TOTENBERG: Richard Hasen is a leading expert on voting rights and a professor at the University of California Irvine.

HASEN: I think it's fair to say that all of the major paths to challenging voting rules in federal court have been severely cut back.

TOTENBERG: Debo Adegbile, a longtime civil rights attorney, called the decision very troubling.

DEBO ADEGBILE: It very much narrows the path of challenging these many, many voter obstacles that states are instituting across the country.

TOTENBERG: Election law expert Richard Pildes of NYU Law School adds that the court could have upheld the Arizona laws in a narrow way, as the Biden administration has suggested. But the conservative court majority swung for the fences by saying that laws likely do not violate the Voting Rights Act when they're like laws that existed 40 years ago or laws that exist today in many states.

RICHARD PILDES: Early voting really began in the mid-2000s, and the move to no-excuse absentee voting began kind of earlier on than that. That's a very significant development that's really made the process much more accessible to more people.

TOTENBERG: That may be true, but it was not the baseline established by the court today. Writing for the dissent, Justice Elena Kagan accused the majority of yet again rewriting the Voting Rights Act, a law she noted that was designed to bring about the end of discrimination in voting. Never before has a statute done more to advance the nation's highest ideals, she said. Few laws are more vital in the current moment. Yet in the last decade, this court has treated no statute worse. The Voting Rights Act confronted one of this country's most enduring wrongs and pledged to give every American of every race an equal chance to participate in our democracy, she said. That law of all laws should not be diminished by this court.

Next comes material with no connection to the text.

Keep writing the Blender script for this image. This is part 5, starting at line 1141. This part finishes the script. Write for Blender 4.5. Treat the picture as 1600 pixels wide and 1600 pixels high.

Election law experts said today's ruling will likely have an immediate impact in Georgia, making it much more difficult for the Biden administration to win its recent challenge to newly enacted voting restrictions in the Peach State. The ruling will also add pressure on Democrats in the Senate to try to find a way to enact a new voting rights law, some version of bills already passed by the House and blocked by Republicans in the Senate. But voting rights advocates are caught between a Supreme Court hostile to voting rights and a Republican Party that has abandoned its one-time support for voting rights. Again, Professor Hasen.

HASEN: We've seen a sea change in the Republican Party's attitudes towards the Voting Rights Act. As the Republican Party becomes more reliant on white voters, it has less of an incentive to support any renewed voting rights protection.